I came with this while playing with numbers.
after i divide $6$ into two parts say $3$ x $2$ i continue like that
- i divide first number with some random number $3:2 = 1,5$
- then multiply second one with the same random number $2$ x $ 2 = 4$
3.Now i multiply both result numbers $1,5$ x $4$ and the result is the number which i begin with $ = 6$
Random numer needs to be the same in both steps (1&2).
What is the name operation im performing and where are common applications of this operation?
Looks like some kind of factoring to me hence the tag.
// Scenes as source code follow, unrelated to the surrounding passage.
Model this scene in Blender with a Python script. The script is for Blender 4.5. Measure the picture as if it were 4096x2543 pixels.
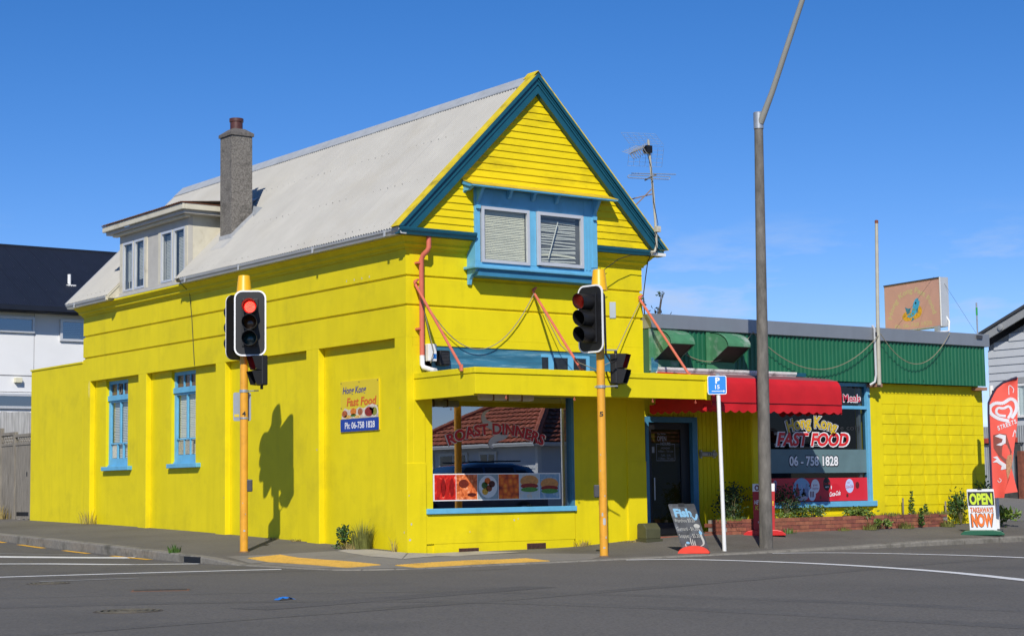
import bpy, math, random
from mathutils import Vector as V3, Matrix
random.seed(7)
sc = bpy.context.scene
for o in list(bpy.data.objects): bpy.data.objects.remove(o)
R = math.radians
# ------------------------------------------------------------------ camera
cam = bpy.data.cameras.new('camera'); cam_o = bpy.data.objects.new('camera', cam)
sc.collection.objects.link(cam_o); sc.camera = cam_o
yaw, pitch, roll = 0.637833, 0.096585, -0.014086
fwd = V3((math.sin(yaw)*math.cos(pitch), math.cos(yaw)*math.cos(pitch), math.sin(pitch)))
rgt = V3((math.cos(yaw), -math.sin(yaw), 0)); up = rgt.cross(fwd)
rr = rgt*math.cos(roll)+up*math.sin(roll); uu = up*math.cos(roll)-rgt*math.sin(roll)
mw = Matrix((rr, uu, -fwd)).transposed().to_4x4(); mw.translation = (-15.441, -23.689, 0.977)
cam_o.matrix_world = mw
cam.lens = 62.11; cam.sensor_width = 36; cam.clip_start = .1; cam.clip_end = 4000
# ------------------------------------------------------------------ sky and sun
SUN = V3((-1, -1.2, 1.19)).normalized()
w = bpy.data.worlds.new('World'); sc.world = w; w.use_nodes = True
nt = w.node_tree; nt.nodes.clear(); N = nt.nodes.new; LK = nt.links.new
out = N('ShaderNodeOutputWorld'); bg = N('ShaderNodeBackground'); sky = N('ShaderNodeTexSky')
sky.sky_type = 'NISHITA'; sky.sun_disc = False
sky.sun_elevation = math.asin(SUN.z); sky.sun_rotation = math.atan2(SUN.x, SUN.y) % (2*math.pi)
sky.air_density = 0.7; sky.dust_density = 0.0; sky.ozone_density = 3.0; sky.altitude = 0
tc = N('ShaderNodeTexCoord'); mp = N('ShaderNodeMapping'); mp.inputs['Scale'].default_value = (6, 6, 26); mp.inputs['Location'].default_value = (1.7, .9, 0)
nz = N('ShaderNodeTexNoise'); nz.inputs['Scale'].default_value = 1.7; nz.inputs['Detail'].default_value = 7; nz.inputs['Roughness'].default_value = .6
mr = N('ShaderNodeMapRange'); mr.inputs[1].default_value = .52; mr.inputs[2].default_value = .68; mr.inputs[4].default_value = .62
sx = N('ShaderNodeSeparateXYZ'); mz = N('ShaderNodeMapRange'); mz.inputs[1].default_value = .155; mz.inputs[2].default_value = .11
mu = N('ShaderNodeMath'); mu.operation = 'MULTIPLY'; mx = N('ShaderNodeMixRGB'); mx.inputs[2].default_value = (4.9, 6.0, 8.2, 1)
LK(tc.outputs['Generated'], mp.inputs[0]); LK(mp.outputs[0], nz.inputs[0]); LK(nz.outputs[0], mr.inputs[0])
LK(tc.outputs['Generated'], sx.inputs[0]); LK(sx.outputs[2], mz.inputs[0]); LK(mr.outputs[0], mu.inputs[0]); LK(mz.outputs[0], mu.inputs[1])
hs = N('ShaderNodeHueSaturation'); hs.inputs['Saturation'].default_value = 1.31; hs.inputs['Value'].default_value = 1.0; LK(sky.outputs[0], hs.inputs['Color']); tn = N('ShaderNodeMixRGB'); tn.blend_type = 'MULTIPLY'; tn.inputs[0].default_value = 1; tn.inputs[2].default_value = (1.15, 1.0, 1.15, 1); LK(hs.outputs[0], tn.inputs[1]); LK(mu.outputs[0], mx.inputs[0]); LK(tn.outputs[0], mx.inputs[1]); LK(mx.outputs[0], bg.inputs[0]); LK(bg.outputs[0], out.inputs[0])
bg.inputs[1].default_value = 0.105
sl = bpy.data.lights.new('sun', 'SUN'); sl.energy = 4.7; sl.angle = R(.5); sl.color = (1, .95, .87)
so = bpy.data.objects.new('sun', sl); sc.collection.objects.link(so)
so.rotation_euler = (-SUN).to_track_quat('-Z', 'Y').to_euler(); so.location = (-20, -25, 30)
vs = sc.view_settings; vs.view_transform = 'Standard'; vs.look = 'None'; vs.exposure = 0; vs.gamma = 1; vs.use_curve_mapping = False
sc.render.engine = 'CYCLES'
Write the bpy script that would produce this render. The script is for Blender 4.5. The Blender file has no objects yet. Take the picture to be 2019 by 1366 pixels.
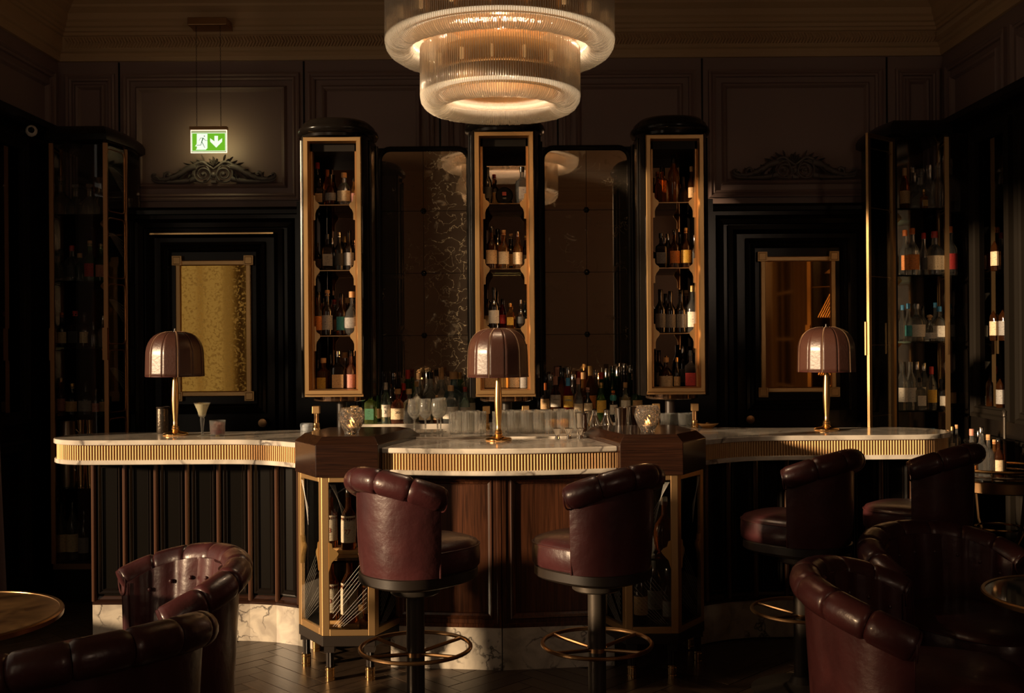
import bpy, bmesh, math, random
from mathutils import Vector, Matrix

RND = random.Random(11)
PI = math.pi
sc = bpy.context.scene
col = sc.collection

# ------------------------------------------------------------------ camera
EYE, FPX, VX, VY, ROLL = 1.6, 2100.0, 1034.0, 672.0, 0.007
cam_d = bpy.data.cameras.new('camera')
cam = bpy.data.objects.new('camera', cam_d)
col.objects.link(cam)
cam_d.sensor_width = 36.0
cam_d.lens = 36.0 * FPX / 2019.0
cam_d.shift_x = -(VX - 1009.5) / 2019.0
cam_d.shift_y = (VY - 683.0) / 2019.0
cam_d.clip_start = 0.05
cam.matrix_world = Matrix.Translation((0, 0, EYE)) @ Matrix.Rotation(PI / 2, 4, 'X') @ Matrix.Rotation(-ROLL, 4, 'Z')
cam_d.dof.use_dof = True
cam_d.dof.focus_distance = 5.3
cam_d.dof.aperture_fstop = 9.0
sc.camera = cam

# ------------------------------------------------------------------ view, world, lights
sc.view_settings.view_transform = 'Standard'
sc.view_settings.look = 'None'
sc.view_settings.gamma = 1.0
sc.view_settings.use_curve_mapping = False
sc.view_settings.exposure = 0.0
w = bpy.data.worlds.new('evening'); sc.world = w; w.use_nodes = True
w.node_tree.nodes['Background'].inputs[0].default_value = (0.75, 0.62, 0.5, 1)
w.node_tree.nodes['Background'].inputs[1].default_value = 0.25
sc.cycles.max_bounces = 10
sc.cycles.transmission_bounces = 10
sc.cycles.transparent_max_bounces = 16
sc.cycles.sample_clamp_indirect = 3.0


def area(name, loc, target, sx, sy, power, colr, spread=PI):
    d = bpy.data.lights.new(name, 'AREA'); d.shape = 'RECTANGLE'; d.size = sx; d.size_y = sy
    d.energy = power; d.color = colr; d.spread = spread
    o = bpy.data.objects.new(name, d); col.objects.link(o); o.location = loc
    o.rotation_euler = (Vector(target) - Vector(loc)).to_track_quat('-Z', 'Y').to_euler()
    return o


# the low evening sun that enters by the tall window in the left wall
sd_ = bpy.data.lights.new('evening_sun', 'SUN'); sd_.energy = 8.0; sd_.color = (1.0, 0.70, 0.42); sd_.angle = math.radians(3)
so_ = bpy.data.objects.new('evening_sun', sd_); col.objects.link(so_); so_.location = (-8, 1, 4)
SAZ, SEL = math.radians(61), math.radians(8.3)
so_.rotation_euler = Vector((math.sin(SAZ) * math.cos(SEL), math.cos(SAZ) * math.cos(SEL), -math.sin(SEL))).to_track_quat('-Z', 'Y').to_euler()
# dusk sky light in the plane of that window
area('window_sky', (-3.16, 3.95, 1.8), (0, 3.95, 1.8), 2.7, 3.0, 5, (1.0, 0.74, 0.48))
# added fill light by the left wall beside the camera
area('left_fill', (-3.05, 0.2, 2.2), (0.6, 6.0, 1.5), 1.6, 2.2, 15, (1.0, 0.76, 0.52))
# weak fill light added behind the camera
area('room_fill', (2.7, -1.2, 2.7), (-0.6, 5.5, 1.7), 0.4, 1.4, 14, (1.0, 0.70, 0.48))

_S, _C = math.sin(ROLL), math.cos(ROLL)


def P(px, py, Y):
    """world point at depth Y that a measured photo point stands for"""
    dx, dy = px - VX, py - VY
    return ((dx * _C - dy * _S) * Y / FPX, Y, EYE - (dx * _S + dy * _C) * Y / FPX)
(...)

What you're doing is essentially saying that, given $a\times b$, you can rewrite it as: $$2a\times\frac{b}{2}$$ The $2$ here is arbitrary, for any number $r$ you can rewrite it as: $$ra\times\frac{b}{r}$$ This isn't an "operation", as it doesn't change the value of the thing you're working with (so it "acts as the identity" on all numbers). It can still be useful for mental arithmetic though. As an example: $$40\times 57 = 20\times (2\times 57) = 20\times 114 = 10\times 228 = 2280$$ Of course, this "mental trick" isn't necessairly easier than writing: $$40\times 57 = 40\times (50+7) = 2000+280 = 2280$$
This "dividing and multiplying by the same number" can be used fairly frequently in basic algebraic computations. Something I can easily see doing is writing that: $$2x+3+16x^2 = 2(x+\frac{3}{2}+8x^2)$$ Here, I wrote $3 = (2\times 1)\frac{3}{2}$ to factor a $2$ out of $3$. Of course, I don't really do this explicitly ever, but it happens "in the background".